■ WHAT YOU WILL DO
Set down, exactly as written, only the lines starting with the one that holds "Recreate this scene" and ending with the one that holds "bg.inputs[1].default_value = 1.0".

■ INPUT
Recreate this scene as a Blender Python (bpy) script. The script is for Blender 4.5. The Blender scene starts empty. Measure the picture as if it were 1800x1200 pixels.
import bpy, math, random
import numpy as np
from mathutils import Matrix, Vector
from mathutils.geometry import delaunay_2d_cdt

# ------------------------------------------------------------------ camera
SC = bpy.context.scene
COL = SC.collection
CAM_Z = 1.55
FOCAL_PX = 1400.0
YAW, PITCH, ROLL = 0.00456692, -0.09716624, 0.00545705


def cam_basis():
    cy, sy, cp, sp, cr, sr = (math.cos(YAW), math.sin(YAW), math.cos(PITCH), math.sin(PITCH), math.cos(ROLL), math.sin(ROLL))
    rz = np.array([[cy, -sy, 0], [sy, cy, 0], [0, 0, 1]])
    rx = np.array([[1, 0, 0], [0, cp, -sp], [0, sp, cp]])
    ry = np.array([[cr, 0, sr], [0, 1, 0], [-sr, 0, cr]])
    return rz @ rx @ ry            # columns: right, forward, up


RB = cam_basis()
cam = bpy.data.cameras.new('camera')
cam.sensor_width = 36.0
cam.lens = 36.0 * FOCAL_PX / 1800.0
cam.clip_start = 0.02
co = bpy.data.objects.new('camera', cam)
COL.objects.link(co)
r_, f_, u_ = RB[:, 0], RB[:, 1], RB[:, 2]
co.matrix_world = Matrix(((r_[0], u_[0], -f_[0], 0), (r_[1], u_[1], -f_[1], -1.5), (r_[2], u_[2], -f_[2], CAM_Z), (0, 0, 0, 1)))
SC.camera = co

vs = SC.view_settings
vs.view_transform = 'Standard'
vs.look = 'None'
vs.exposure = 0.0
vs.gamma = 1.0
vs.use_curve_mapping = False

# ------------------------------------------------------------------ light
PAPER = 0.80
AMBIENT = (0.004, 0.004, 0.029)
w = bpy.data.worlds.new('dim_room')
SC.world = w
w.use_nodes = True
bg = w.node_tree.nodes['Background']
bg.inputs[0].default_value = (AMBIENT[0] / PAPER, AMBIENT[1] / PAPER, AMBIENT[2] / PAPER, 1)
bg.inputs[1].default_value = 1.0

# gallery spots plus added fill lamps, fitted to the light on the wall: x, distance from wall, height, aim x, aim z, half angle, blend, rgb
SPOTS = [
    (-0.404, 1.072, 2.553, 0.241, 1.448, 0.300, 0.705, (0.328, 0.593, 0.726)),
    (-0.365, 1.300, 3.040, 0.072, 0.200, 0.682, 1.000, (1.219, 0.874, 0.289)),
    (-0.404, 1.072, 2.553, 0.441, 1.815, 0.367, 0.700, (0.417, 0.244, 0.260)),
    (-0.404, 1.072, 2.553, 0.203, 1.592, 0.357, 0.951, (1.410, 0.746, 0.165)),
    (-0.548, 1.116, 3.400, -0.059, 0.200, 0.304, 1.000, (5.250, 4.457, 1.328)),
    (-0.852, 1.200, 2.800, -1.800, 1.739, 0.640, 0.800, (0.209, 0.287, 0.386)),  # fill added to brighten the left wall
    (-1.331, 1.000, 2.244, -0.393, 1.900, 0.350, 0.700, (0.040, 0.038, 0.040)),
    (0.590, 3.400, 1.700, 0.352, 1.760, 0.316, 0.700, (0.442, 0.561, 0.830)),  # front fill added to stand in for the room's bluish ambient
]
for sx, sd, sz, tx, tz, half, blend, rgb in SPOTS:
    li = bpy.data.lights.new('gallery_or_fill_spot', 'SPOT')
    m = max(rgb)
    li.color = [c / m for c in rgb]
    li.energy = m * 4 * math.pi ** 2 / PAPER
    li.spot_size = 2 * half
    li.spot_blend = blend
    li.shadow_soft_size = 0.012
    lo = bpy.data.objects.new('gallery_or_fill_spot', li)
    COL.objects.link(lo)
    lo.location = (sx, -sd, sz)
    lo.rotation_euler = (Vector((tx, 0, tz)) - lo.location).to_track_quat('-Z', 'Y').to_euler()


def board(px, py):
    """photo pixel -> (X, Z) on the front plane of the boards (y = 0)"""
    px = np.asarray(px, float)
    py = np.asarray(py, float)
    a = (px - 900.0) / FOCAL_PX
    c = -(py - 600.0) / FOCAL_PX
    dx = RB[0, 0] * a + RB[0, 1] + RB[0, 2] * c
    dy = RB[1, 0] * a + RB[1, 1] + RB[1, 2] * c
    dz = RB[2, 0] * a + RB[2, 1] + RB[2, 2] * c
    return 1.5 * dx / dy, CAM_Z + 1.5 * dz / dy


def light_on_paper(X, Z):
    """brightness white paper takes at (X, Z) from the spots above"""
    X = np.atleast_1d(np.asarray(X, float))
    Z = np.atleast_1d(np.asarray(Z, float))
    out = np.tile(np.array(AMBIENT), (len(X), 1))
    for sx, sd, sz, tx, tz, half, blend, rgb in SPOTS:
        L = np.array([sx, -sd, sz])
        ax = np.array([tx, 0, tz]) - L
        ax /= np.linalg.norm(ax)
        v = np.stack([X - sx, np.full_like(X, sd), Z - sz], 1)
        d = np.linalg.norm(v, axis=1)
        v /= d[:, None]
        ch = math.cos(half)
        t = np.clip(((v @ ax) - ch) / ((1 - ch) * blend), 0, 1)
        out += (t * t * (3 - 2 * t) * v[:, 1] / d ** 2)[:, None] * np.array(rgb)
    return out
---
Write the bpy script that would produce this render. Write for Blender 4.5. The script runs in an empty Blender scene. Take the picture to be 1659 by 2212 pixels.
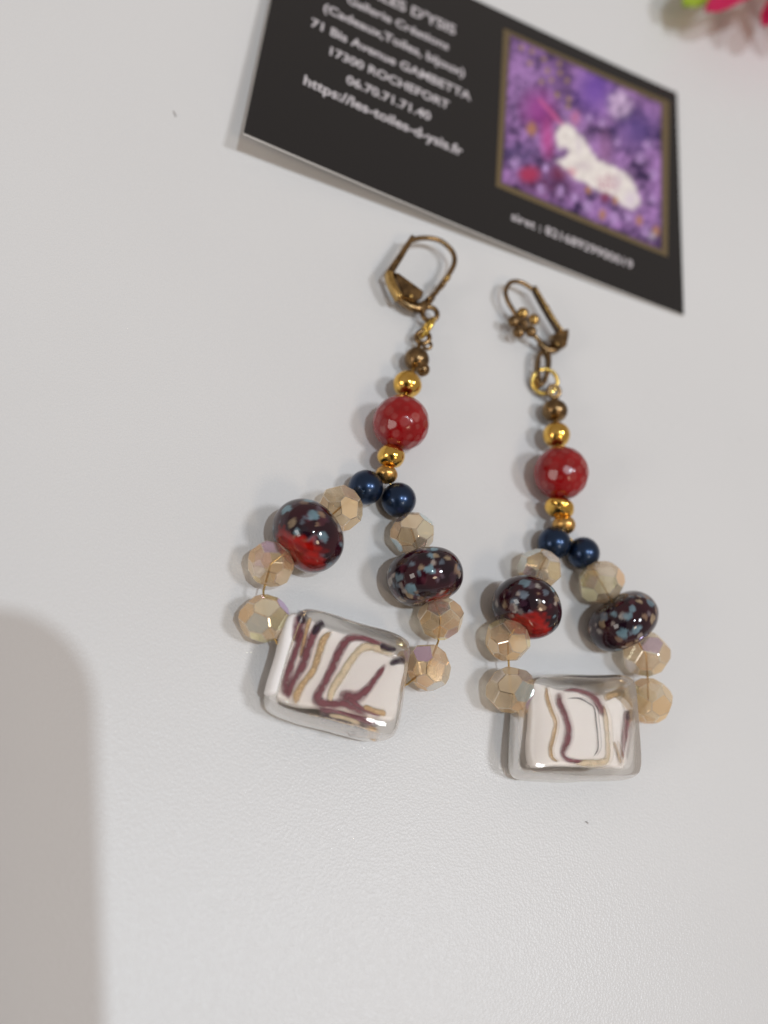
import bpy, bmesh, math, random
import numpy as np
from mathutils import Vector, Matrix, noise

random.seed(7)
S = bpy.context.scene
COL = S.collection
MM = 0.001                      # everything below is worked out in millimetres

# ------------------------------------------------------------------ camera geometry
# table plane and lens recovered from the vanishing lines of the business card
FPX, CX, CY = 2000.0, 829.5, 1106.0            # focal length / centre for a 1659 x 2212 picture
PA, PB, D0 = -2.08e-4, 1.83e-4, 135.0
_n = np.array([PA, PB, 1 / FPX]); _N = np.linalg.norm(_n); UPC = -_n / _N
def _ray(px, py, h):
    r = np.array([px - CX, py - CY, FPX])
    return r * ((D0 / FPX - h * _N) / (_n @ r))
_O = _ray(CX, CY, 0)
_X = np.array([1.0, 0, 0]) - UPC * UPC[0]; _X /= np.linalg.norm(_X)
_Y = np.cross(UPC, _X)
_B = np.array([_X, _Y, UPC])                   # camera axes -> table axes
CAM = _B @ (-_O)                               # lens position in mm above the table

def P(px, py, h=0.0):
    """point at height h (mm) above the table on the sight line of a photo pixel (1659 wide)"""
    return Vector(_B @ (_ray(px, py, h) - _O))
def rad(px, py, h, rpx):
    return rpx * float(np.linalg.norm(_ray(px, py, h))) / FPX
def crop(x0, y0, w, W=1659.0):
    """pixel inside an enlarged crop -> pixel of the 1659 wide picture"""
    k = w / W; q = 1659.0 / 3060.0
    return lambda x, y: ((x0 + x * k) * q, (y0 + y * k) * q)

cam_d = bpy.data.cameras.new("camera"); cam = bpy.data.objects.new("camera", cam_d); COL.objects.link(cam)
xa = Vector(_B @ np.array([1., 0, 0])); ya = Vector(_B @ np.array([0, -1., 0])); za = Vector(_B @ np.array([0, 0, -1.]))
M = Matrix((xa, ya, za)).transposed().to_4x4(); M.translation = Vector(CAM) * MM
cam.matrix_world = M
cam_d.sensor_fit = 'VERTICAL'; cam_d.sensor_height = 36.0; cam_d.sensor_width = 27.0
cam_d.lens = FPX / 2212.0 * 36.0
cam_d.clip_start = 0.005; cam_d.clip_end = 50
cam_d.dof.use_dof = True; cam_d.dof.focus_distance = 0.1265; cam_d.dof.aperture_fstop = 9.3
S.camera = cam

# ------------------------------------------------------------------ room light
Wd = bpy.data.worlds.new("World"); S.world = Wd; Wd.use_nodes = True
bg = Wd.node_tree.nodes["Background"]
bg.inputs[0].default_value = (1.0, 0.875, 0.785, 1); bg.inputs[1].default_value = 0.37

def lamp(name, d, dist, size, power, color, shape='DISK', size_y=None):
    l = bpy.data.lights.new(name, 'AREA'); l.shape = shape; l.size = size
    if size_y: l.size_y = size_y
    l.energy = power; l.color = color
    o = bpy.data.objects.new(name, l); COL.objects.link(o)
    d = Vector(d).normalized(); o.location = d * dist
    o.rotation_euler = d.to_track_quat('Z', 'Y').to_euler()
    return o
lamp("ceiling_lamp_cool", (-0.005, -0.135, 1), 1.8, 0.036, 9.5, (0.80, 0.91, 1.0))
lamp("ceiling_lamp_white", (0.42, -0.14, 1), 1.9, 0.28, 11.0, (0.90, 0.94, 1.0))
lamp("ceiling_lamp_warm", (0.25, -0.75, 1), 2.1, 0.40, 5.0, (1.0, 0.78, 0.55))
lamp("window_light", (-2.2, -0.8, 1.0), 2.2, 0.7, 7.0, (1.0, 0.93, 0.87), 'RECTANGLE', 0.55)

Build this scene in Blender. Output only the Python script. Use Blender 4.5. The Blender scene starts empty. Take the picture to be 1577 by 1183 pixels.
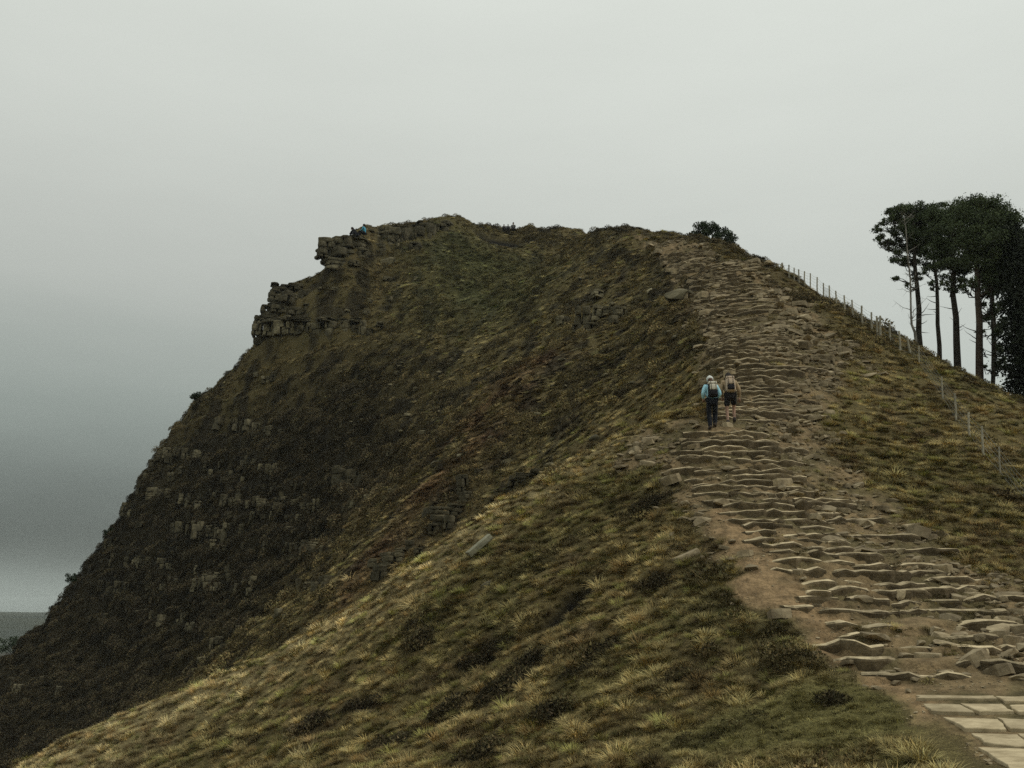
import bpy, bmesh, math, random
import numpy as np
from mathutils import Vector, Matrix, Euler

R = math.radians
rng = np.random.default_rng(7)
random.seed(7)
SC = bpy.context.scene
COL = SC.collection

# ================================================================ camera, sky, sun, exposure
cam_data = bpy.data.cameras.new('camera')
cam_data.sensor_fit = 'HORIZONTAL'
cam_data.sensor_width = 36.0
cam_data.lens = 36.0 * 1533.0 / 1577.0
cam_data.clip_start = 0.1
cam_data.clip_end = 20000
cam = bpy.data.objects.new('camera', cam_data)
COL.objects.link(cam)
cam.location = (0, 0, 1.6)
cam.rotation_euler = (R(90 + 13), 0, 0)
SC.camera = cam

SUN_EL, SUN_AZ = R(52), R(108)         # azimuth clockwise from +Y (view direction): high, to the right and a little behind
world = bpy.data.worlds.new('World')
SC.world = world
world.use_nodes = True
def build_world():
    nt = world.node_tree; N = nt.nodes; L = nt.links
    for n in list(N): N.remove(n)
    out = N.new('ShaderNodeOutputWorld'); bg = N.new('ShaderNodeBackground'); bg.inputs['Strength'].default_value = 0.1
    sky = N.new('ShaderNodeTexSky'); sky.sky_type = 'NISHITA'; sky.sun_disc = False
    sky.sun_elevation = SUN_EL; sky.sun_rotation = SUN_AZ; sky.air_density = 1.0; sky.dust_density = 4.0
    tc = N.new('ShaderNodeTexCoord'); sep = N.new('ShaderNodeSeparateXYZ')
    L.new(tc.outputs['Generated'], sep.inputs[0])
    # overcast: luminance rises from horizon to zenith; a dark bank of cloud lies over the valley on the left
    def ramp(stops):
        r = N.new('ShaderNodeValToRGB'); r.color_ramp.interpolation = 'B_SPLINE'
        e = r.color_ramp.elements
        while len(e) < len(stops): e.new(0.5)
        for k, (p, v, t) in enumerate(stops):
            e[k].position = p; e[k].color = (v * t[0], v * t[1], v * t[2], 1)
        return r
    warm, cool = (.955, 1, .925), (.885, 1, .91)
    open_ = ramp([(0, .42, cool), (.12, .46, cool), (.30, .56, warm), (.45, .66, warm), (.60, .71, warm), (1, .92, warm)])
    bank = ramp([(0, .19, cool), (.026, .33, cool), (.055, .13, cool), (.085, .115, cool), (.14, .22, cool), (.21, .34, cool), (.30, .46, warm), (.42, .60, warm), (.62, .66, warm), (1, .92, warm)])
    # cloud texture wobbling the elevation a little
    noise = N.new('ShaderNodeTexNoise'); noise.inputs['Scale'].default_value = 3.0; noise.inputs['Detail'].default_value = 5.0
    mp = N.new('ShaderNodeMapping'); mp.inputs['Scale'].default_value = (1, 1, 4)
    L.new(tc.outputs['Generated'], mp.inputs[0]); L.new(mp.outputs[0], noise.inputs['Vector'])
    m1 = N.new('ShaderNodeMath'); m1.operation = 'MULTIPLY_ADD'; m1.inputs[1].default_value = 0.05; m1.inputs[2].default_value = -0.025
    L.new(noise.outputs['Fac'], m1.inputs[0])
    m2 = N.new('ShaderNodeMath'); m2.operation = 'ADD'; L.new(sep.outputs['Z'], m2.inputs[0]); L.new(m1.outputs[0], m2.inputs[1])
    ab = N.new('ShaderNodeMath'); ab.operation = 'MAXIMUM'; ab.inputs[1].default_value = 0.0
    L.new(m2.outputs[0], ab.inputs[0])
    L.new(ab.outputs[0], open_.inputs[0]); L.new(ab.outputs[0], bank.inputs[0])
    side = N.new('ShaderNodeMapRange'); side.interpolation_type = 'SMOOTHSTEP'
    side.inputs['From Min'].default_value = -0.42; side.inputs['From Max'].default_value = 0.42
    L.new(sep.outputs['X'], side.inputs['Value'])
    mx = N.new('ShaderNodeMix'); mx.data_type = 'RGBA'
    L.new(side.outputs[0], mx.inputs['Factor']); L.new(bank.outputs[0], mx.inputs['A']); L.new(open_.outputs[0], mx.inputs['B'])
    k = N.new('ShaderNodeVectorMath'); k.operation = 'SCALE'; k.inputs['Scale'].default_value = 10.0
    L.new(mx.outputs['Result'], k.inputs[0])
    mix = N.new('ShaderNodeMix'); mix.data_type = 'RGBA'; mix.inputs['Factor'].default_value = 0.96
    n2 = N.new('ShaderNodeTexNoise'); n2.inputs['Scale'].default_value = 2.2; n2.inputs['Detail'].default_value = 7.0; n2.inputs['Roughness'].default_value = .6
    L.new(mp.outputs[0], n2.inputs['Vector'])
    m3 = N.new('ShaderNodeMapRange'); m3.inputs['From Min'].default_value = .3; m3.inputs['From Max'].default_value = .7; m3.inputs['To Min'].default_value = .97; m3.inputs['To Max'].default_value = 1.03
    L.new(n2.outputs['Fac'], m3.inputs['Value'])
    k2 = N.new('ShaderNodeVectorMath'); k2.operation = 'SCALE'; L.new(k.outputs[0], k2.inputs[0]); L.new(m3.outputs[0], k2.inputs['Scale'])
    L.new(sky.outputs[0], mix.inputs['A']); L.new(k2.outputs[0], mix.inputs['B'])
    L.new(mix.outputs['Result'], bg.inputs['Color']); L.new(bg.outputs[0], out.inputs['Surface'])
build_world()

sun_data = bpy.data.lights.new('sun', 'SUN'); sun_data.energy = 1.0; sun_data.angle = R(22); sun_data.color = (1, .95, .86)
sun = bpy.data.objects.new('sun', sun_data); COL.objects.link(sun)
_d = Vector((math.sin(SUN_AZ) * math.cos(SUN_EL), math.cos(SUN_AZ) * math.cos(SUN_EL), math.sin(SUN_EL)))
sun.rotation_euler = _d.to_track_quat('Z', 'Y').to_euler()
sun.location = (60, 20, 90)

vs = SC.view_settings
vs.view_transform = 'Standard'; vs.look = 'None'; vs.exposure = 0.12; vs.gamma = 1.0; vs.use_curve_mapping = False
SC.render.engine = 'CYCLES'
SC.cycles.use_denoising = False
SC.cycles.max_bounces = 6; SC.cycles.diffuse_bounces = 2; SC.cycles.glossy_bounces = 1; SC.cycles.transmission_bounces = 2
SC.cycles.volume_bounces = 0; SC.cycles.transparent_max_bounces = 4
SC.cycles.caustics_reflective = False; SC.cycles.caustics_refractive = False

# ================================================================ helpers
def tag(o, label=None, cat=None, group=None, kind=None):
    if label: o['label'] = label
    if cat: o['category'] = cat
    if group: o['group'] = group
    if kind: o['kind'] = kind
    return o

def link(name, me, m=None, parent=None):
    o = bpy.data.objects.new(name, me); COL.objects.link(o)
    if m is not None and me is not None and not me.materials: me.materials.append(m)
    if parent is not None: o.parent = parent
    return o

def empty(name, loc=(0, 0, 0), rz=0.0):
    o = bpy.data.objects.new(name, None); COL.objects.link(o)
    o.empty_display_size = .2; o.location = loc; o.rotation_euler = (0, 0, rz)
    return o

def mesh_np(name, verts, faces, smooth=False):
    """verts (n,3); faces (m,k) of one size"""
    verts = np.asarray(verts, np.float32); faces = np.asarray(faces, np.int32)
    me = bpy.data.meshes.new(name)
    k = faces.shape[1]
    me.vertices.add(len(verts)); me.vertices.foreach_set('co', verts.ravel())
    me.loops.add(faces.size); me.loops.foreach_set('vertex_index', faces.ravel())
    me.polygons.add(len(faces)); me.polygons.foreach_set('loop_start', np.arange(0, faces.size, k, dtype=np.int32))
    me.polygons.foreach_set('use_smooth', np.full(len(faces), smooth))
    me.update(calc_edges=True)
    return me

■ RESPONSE
Recreate this scene as a Blender Python (bpy) script. The script is for Blender 4.5. The Blender scene starts empty. Measure the picture as if it were 1800x1200 pixels.
import bpy, math, random
import numpy as np
from mathutils import Matrix, Vector
from mathutils.geometry import delaunay_2d_cdt

# ------------------------------------------------------------------ camera
SC = bpy.context.scene
COL = SC.collection
CAM_Z = 1.55
FOCAL_PX = 1400.0
YAW, PITCH, ROLL = 0.00456692, -0.09716624, 0.00545705


def cam_basis():
    cy, sy, cp, sp, cr, sr = (math.cos(YAW), math.sin(YAW), math.cos(PITCH), math.sin(PITCH), math.cos(ROLL), math.sin(ROLL))
    rz = np.array([[cy, -sy, 0], [sy, cy, 0], [0, 0, 1]])
    rx = np.array([[1, 0, 0], [0, cp, -sp], [0, sp, cp]])
    ry = np.array([[cr, 0, sr], [0, 1, 0], [-sr, 0, cr]])
    return rz @ rx @ ry            # columns: right, forward, up


RB = cam_basis()
cam = bpy.data.cameras.new('camera')
cam.sensor_width = 36.0
cam.lens = 36.0 * FOCAL_PX / 1800.0
cam.clip_start = 0.02
co = bpy.data.objects.new('camera', cam)
COL.objects.link(co)
r_, f_, u_ = RB[:, 0], RB[:, 1], RB[:, 2]
co.matrix_world = Matrix(((r_[0], u_[0], -f_[0], 0), (r_[1], u_[1], -f_[1], -1.5), (r_[2], u_[2], -f_[2], CAM_Z), (0, 0, 0, 1)))
SC.camera = co

vs = SC.view_settings
vs.view_transform = 'Standard'
vs.look = 'None'
vs.exposure = 0.0
vs.gamma = 1.0
vs.use_curve_mapping = False

# ------------------------------------------------------------------ light
PAPER = 0.80
AMBIENT = (0.004, 0.004, 0.029)
w = bpy.data.worlds.new('dim_room')
SC.world = w
w.use_nodes = True
bg = w.node_tree.nodes['Background']
bg.inputs[0].default_value = (AMBIENT[0] / PAPER, AMBIENT[1] / PAPER, AMBIENT[2] / PAPER, 1)
bg.inputs[1].default_value = 1.0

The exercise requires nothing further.